Anamika Rashtrawar, chief marketing officer, Bajaj Allianz General Insurance, says this segment is still in its infancy. "It will never be a major line of business such as property or health, but would occupy a niche space in the market," she adds. Bajaj Allianz offers casualty and financial liability products. Currently, the overall liability insurance market is estimated at about Rs 1,200 crore, of which Bajaj Allianz holds a share of about 10 per cent, Rashtrawar said. In terms of the new areas, products such as cyber liability insurance might see good demand, considering the rise in cyber crimes, she added.
Mukesh Kumar, head (strategy planning, human resources and marketing) at HDFC ERGO General Insurance, said liability insurance accounted for only about two per cent of the overall general insurance market.
HDFC ERGO offers covers such as D&O, crime, product, cyber security and employment liabilities.
In terms of product growth, Kumar said D&O was the fastest-growing product. "With both Indian regulators, as well as various international ones being very aggressive in investigations and the media carrying out scrutiny, awareness on D&O policies has been on rise. Among the products for which we are seeing increased traction is the crime policy, which responds to employee fraud, among other risks," he said.
Though rates should rise considering the rise in the frequency, as well as the severity of liability claims, currently, there was enough capacity in the market to keep prices low, Kumar said.
Niche products and customised services for different market segments have led to diverse products by various companies. Tata AIG General Insurance, for example, has the product recall insurance, which provides protection to retailers and manufacturers against products that may have to be recalled due to potential danger to consumers. Sushant Sarin, national head (liability lines), Tata AIG, said in segments such as professional liability, the company had tailor-made products for different types of professional service industries and professions.
"Year-on-year, we have grown faster than the market. In financial year 2012-13, while liability insurance for the entire general insurance industry grew 11 per cent, for Tata AIG, it grew 16 per cent," said Sarin. The segment accounts for 27 per cent of Tata AIG's commercial lines business.
Insurers say growth in the liability insurance space is company-specific. Subrahmanyam B, senior vice president (health, commercial lines & reinsurance), Bharti AXA General Insurance, said currently, technology companies and project professional indemnity were recording a rise in demand. Apart from general liability products, Bharti AXA General offers the errors and omission policy (technology) on the financial lines of insurance--the liability is 10 per cent of the overall commercial lines portfolio..
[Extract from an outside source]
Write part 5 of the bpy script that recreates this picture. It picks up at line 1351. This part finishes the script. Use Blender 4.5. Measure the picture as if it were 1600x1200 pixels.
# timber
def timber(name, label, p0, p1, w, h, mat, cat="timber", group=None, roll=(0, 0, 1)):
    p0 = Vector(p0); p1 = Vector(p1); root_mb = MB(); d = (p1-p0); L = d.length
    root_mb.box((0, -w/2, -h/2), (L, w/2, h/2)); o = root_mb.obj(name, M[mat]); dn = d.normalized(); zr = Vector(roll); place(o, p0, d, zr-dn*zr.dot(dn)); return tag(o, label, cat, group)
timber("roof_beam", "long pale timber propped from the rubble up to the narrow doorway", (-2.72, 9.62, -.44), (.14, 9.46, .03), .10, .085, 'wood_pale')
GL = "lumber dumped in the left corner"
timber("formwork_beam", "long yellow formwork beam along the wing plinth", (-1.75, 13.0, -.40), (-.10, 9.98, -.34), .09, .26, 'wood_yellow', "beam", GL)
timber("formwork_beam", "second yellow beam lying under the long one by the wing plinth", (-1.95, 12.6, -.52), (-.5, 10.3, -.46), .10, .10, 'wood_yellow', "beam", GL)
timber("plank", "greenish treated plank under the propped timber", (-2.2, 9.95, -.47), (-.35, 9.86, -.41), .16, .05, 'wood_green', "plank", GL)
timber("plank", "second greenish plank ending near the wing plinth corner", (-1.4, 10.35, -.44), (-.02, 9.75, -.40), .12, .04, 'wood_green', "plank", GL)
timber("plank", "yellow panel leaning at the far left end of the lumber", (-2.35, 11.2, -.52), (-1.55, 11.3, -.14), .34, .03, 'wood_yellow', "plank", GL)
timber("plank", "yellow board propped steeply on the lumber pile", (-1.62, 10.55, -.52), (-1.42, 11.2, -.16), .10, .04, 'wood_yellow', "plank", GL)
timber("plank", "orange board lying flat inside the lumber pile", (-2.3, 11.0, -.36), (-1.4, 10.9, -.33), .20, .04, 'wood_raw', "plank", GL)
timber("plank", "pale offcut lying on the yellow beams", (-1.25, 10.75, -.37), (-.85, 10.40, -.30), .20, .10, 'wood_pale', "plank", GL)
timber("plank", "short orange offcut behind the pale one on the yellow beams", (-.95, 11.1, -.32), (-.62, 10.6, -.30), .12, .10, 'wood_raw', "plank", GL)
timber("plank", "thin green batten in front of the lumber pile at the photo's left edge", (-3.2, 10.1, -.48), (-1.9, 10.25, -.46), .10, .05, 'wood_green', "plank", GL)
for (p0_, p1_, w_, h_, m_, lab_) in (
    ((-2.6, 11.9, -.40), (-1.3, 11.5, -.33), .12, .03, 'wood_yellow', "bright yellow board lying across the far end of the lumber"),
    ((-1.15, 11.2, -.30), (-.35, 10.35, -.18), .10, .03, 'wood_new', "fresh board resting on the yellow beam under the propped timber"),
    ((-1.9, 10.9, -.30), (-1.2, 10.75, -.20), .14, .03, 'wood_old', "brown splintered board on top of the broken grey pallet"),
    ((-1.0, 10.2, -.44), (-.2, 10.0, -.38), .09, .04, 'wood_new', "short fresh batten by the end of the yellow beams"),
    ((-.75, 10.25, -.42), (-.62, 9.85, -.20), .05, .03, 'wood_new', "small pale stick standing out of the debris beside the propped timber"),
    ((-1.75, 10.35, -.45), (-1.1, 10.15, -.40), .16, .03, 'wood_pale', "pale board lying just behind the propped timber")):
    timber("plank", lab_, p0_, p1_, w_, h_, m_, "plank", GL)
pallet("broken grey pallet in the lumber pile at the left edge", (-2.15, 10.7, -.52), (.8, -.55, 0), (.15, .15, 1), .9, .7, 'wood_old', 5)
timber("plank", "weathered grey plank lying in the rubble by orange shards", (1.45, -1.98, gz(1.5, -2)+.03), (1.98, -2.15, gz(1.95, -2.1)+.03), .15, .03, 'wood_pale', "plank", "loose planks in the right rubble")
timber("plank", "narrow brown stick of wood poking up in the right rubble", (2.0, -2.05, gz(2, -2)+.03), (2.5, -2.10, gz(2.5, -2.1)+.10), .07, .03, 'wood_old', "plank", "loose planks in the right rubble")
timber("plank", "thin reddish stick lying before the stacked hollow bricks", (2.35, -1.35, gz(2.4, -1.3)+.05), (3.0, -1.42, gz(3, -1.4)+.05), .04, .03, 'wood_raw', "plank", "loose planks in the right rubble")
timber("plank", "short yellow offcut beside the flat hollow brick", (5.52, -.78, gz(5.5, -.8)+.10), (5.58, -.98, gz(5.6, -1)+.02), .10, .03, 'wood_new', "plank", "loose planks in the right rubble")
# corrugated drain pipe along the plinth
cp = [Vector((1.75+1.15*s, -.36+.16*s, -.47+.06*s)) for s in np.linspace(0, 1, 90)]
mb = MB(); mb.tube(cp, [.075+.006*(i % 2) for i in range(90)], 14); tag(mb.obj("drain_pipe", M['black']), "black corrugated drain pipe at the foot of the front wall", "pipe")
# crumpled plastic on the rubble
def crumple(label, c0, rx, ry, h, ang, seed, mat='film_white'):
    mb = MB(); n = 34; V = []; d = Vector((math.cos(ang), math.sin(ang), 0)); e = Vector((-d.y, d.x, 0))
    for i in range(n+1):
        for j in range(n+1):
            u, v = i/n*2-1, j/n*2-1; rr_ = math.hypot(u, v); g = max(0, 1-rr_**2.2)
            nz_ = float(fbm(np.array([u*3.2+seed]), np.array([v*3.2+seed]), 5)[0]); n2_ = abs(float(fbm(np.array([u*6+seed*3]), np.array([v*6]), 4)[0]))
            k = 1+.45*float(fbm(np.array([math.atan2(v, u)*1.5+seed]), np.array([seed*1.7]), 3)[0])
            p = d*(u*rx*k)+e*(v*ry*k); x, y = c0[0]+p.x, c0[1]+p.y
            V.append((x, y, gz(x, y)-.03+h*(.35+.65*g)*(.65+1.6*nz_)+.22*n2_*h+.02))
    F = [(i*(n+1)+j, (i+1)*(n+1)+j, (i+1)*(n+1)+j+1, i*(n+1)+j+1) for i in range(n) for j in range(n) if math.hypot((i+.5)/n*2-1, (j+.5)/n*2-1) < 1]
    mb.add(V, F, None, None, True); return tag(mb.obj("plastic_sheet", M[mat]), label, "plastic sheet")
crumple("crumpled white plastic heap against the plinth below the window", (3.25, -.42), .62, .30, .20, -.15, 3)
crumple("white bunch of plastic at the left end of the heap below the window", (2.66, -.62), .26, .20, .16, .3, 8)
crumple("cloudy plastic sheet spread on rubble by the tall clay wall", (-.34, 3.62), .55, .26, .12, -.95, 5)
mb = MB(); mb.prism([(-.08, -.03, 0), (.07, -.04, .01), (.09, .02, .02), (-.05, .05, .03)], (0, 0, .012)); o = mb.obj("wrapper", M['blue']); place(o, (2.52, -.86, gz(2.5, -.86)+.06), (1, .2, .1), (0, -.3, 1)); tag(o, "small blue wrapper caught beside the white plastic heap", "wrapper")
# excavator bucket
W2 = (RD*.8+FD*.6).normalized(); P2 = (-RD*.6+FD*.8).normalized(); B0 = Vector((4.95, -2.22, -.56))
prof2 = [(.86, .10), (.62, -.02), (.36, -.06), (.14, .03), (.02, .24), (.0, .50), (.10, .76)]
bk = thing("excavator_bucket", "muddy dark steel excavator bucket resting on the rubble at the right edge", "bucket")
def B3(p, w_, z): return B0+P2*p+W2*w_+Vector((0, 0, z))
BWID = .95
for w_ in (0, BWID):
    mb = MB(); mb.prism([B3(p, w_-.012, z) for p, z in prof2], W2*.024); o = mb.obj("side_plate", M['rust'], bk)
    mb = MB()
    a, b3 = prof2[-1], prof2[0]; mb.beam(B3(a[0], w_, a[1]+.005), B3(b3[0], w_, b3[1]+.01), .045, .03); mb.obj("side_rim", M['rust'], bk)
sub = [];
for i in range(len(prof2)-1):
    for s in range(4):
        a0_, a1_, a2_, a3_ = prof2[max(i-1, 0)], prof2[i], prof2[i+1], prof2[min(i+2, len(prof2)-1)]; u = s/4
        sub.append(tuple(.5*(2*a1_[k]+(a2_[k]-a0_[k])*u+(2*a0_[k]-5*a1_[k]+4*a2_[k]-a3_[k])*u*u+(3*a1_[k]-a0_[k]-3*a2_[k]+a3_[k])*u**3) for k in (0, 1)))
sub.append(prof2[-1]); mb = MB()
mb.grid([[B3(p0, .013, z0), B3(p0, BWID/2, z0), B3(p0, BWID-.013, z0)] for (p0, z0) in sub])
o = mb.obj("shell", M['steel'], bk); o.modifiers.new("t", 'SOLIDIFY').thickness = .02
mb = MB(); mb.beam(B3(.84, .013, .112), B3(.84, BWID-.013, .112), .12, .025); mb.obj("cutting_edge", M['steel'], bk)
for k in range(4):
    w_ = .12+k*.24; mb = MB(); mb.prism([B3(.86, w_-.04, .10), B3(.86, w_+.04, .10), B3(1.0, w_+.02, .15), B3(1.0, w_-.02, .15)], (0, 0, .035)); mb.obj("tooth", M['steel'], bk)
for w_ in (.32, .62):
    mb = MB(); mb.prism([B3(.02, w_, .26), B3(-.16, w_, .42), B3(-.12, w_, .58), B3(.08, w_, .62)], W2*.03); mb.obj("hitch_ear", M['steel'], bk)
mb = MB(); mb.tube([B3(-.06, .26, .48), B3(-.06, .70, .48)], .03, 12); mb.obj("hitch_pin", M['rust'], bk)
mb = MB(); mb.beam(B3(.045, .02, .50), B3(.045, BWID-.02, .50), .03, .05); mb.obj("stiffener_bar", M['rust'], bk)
Brokers, too, are seeing an increase in demand for these products. Sanjay Kedia, country head and chief executive of Marsh Insurance Brokers, said companies were eager to know the ideal liability limit they had to purchase. He added the increasing risks among Indian businesses had made liability insurance a sought-after product.
In terms of rates, premiums have been stable and this has added to demand for these products. Rashtrawar said he didn't expect rates to harden in the near future. "However, as many India-based multinational companies are on the rise, regulatory interventions are increasing and awareness about various risks is rising among the general public, one can hope for hardening of rates," she said.
In 2011-12, about 3,28,000 liability insurance policies were sold, accounting for premiums of Rs 1,024 crore, according to Insurance Regulatory and Development Authority's annual report.